— start DATASET EXCERPTS —

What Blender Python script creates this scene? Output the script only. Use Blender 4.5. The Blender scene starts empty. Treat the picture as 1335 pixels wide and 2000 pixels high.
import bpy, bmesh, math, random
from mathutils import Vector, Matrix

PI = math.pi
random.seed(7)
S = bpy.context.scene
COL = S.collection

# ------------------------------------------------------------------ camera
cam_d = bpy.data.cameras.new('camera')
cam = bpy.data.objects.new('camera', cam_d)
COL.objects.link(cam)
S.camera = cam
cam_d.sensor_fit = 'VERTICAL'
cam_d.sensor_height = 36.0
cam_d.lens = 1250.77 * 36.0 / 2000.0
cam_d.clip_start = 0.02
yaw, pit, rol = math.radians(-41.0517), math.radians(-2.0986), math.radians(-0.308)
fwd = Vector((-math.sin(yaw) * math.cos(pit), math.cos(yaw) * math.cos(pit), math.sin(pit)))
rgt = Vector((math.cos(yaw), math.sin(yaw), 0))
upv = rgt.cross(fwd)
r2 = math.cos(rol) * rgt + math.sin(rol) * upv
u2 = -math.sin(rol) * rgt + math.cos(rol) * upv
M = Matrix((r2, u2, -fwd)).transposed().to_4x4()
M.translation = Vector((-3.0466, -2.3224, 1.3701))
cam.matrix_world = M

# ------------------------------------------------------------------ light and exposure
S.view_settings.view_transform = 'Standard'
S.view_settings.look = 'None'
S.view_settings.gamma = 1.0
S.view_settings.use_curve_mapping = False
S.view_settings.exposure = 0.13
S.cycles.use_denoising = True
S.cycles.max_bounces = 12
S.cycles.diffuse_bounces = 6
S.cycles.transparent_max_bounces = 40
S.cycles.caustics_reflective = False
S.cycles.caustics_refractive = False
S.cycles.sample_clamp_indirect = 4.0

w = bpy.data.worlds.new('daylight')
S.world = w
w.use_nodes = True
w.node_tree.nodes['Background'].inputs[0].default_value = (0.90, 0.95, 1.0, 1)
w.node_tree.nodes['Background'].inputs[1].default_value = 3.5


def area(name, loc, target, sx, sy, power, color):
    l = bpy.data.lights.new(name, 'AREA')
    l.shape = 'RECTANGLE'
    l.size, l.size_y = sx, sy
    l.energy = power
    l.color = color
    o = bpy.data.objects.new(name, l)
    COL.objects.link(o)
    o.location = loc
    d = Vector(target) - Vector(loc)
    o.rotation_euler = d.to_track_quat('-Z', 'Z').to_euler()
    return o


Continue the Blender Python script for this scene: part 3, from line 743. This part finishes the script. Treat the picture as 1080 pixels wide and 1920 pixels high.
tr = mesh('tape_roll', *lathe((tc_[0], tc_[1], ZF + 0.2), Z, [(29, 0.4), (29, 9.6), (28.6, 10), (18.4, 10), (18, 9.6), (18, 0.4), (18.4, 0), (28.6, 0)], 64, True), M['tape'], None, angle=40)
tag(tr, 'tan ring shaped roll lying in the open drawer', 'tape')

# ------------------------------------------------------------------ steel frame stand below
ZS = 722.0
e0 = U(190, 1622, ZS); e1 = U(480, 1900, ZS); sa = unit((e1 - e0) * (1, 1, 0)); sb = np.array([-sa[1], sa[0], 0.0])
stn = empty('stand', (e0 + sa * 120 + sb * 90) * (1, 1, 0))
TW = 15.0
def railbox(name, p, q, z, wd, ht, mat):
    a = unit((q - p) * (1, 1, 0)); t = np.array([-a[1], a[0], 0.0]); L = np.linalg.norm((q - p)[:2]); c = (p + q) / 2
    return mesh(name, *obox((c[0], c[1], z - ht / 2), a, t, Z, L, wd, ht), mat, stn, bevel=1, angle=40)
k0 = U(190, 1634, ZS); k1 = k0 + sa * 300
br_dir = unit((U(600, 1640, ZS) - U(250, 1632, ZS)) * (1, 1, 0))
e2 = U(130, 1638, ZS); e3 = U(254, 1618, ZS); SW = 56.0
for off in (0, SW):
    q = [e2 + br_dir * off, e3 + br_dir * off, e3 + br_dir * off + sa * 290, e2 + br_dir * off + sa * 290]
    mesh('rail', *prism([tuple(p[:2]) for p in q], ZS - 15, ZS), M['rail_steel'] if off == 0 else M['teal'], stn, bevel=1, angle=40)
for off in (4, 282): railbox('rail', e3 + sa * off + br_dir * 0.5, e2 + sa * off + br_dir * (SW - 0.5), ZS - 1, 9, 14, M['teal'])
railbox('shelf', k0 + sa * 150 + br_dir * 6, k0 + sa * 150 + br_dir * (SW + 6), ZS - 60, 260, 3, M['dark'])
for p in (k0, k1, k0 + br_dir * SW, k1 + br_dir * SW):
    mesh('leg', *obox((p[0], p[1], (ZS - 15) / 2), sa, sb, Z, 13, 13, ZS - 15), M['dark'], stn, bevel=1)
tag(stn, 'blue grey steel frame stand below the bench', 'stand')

— end DATASET EXCERPTS —
— start DATASET EXCERPTS —

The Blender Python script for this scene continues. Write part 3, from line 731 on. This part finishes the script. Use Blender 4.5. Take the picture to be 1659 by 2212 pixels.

— end DATASET EXCERPTS —
— start DATASET EXCERPTS —

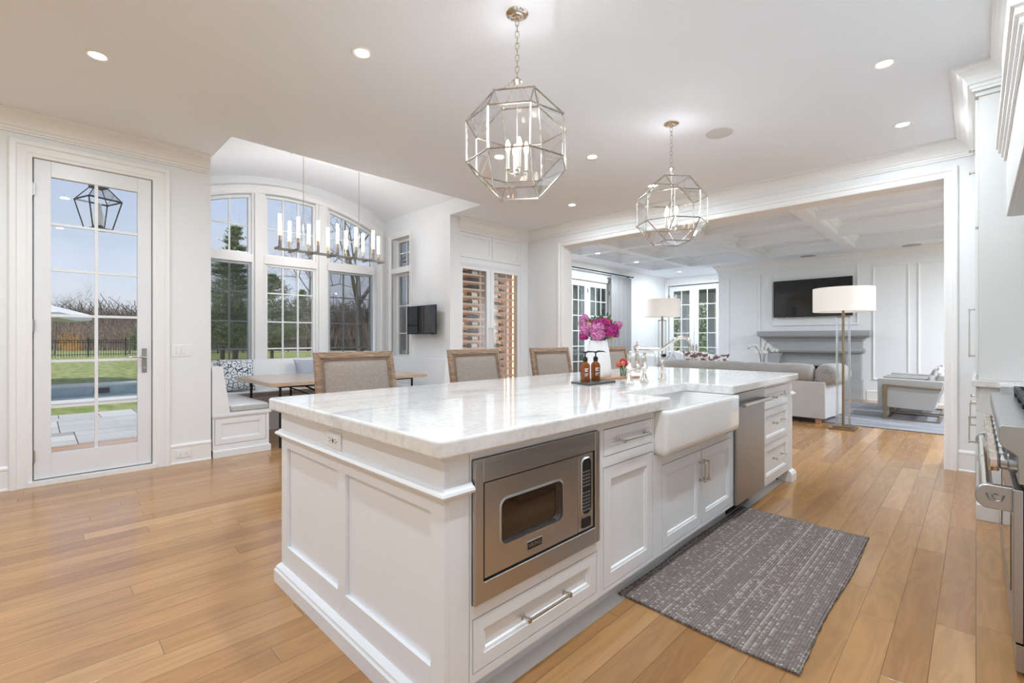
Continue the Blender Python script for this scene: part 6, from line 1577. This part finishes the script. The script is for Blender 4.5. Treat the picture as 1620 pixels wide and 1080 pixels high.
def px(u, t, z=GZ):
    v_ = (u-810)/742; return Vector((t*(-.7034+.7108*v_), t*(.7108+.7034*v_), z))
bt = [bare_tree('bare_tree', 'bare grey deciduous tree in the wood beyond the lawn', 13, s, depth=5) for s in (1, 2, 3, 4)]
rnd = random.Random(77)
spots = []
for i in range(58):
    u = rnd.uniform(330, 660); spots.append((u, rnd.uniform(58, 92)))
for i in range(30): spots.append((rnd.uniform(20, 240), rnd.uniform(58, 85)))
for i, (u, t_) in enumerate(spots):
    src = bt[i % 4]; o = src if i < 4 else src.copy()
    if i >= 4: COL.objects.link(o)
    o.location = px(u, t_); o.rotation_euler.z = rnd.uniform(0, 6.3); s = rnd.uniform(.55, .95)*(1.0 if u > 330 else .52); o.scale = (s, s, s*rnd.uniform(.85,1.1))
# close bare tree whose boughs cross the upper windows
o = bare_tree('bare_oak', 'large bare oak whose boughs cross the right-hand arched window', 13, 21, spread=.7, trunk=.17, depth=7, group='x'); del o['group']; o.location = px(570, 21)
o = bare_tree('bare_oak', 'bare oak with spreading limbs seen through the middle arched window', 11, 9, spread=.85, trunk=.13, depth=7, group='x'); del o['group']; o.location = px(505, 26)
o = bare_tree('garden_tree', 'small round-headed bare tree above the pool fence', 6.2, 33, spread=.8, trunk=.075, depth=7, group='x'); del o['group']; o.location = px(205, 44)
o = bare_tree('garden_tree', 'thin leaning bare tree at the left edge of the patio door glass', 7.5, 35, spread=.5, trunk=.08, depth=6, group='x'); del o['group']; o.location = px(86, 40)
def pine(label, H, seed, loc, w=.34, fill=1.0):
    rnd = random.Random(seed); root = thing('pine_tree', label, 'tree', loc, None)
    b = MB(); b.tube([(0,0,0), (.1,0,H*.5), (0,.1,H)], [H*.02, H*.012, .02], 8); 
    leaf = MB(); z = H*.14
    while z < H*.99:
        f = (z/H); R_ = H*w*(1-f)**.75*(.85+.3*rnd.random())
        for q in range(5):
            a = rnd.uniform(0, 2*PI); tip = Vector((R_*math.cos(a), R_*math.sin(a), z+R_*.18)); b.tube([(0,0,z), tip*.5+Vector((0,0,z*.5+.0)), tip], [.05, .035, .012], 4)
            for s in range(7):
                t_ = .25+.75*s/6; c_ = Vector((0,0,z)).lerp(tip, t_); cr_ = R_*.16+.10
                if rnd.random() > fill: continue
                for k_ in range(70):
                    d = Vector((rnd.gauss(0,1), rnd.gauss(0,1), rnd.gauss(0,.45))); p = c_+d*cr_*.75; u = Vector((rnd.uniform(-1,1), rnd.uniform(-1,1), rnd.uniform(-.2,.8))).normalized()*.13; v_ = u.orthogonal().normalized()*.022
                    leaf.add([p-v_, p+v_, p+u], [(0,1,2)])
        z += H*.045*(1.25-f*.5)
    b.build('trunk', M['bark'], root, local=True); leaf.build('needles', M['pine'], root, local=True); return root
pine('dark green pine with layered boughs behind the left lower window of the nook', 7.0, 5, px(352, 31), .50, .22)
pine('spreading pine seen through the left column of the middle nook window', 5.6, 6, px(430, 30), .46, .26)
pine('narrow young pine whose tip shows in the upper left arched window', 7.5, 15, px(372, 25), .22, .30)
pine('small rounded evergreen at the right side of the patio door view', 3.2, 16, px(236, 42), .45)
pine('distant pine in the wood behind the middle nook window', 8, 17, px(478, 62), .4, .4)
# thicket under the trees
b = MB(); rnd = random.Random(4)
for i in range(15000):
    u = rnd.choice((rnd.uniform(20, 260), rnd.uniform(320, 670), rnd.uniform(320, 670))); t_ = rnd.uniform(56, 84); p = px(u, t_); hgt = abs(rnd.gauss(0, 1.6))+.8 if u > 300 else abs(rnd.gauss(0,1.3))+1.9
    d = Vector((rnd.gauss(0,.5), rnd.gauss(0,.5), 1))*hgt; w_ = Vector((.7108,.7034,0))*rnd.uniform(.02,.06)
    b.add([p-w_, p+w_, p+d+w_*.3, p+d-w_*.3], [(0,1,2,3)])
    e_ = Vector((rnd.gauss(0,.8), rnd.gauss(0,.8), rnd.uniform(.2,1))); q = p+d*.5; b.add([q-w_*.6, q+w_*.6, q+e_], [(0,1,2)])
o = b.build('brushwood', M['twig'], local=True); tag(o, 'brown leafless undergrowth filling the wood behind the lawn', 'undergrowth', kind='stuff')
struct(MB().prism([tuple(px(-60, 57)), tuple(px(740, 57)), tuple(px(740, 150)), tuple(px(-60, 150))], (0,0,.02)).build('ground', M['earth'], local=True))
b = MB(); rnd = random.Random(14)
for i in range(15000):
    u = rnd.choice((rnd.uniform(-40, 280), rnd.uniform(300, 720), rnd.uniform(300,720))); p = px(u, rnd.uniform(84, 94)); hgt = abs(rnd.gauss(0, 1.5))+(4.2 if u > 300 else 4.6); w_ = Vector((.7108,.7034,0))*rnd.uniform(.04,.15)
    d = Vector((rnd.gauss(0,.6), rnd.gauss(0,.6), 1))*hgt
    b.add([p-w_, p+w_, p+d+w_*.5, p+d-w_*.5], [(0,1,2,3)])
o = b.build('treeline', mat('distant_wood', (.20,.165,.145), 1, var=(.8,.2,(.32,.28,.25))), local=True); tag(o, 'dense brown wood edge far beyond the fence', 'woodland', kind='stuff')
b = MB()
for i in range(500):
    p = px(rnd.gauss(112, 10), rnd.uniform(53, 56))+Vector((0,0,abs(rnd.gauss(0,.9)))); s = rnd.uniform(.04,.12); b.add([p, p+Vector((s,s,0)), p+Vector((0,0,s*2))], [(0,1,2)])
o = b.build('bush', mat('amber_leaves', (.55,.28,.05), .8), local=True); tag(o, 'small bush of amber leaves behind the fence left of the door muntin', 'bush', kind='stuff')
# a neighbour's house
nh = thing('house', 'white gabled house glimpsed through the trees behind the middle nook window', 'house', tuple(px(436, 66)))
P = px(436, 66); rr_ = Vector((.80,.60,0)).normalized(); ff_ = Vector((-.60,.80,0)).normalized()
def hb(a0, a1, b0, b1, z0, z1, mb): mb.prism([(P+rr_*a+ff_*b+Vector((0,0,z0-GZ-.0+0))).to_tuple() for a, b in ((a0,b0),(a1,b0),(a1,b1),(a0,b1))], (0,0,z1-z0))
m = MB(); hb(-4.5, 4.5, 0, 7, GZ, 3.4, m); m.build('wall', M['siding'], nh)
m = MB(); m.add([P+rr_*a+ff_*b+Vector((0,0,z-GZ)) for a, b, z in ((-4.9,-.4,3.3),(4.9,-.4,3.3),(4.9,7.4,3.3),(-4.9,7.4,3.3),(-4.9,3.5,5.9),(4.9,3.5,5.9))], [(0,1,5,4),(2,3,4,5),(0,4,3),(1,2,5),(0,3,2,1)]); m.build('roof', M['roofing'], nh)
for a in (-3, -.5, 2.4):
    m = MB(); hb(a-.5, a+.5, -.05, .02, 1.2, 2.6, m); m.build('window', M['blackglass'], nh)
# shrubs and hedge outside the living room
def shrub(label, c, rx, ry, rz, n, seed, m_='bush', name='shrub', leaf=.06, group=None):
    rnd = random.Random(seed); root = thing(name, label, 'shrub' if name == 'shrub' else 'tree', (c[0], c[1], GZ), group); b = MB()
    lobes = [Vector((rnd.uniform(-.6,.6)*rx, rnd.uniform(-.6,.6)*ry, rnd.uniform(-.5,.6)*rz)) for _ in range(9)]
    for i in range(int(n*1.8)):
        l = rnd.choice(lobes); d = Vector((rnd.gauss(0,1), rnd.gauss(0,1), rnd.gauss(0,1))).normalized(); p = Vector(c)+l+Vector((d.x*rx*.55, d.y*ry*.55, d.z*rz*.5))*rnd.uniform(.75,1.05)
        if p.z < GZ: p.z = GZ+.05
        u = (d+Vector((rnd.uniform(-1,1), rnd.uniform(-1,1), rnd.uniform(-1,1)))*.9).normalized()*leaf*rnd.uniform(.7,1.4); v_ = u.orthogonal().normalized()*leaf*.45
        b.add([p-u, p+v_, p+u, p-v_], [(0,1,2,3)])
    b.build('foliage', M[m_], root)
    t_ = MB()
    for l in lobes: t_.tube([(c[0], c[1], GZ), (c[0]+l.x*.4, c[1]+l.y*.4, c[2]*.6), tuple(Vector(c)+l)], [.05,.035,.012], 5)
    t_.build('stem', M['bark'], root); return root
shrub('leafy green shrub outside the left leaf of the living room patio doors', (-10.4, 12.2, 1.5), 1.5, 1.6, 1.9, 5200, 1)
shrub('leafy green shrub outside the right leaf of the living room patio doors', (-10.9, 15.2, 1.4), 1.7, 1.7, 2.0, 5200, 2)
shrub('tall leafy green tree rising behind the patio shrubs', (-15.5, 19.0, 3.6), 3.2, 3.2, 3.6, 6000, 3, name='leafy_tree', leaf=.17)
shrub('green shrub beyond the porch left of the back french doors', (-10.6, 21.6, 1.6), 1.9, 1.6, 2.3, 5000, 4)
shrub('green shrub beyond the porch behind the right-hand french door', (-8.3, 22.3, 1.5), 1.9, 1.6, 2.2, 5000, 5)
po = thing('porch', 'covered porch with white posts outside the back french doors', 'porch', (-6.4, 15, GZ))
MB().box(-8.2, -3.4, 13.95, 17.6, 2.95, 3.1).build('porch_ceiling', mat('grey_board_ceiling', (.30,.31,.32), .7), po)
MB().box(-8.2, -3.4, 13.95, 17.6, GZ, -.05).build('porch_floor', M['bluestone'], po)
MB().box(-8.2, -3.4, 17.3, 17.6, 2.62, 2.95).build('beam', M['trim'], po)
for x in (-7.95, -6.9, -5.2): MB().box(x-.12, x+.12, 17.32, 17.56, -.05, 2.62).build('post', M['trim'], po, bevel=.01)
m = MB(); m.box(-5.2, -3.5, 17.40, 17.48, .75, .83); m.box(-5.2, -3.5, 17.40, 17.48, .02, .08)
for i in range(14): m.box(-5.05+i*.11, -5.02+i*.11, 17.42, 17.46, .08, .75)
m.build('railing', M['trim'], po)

— end DATASET EXCERPTS —

* WHAT YOU SHOULD DO
Above this instruction are the records; retype exactly the lines from the one containing "What Blender Python" up to and including the one containing "from mathutils import Vector, Matrix".

* EXERCISE ANSWER
What Blender Python script creates this scene? Output the script only. Use Blender 4.5. The Blender scene starts empty. Treat the picture as 1335 pixels wide and 2000 pixels high.
import bpy, bmesh, math, random
from mathutils import Vector, Matrix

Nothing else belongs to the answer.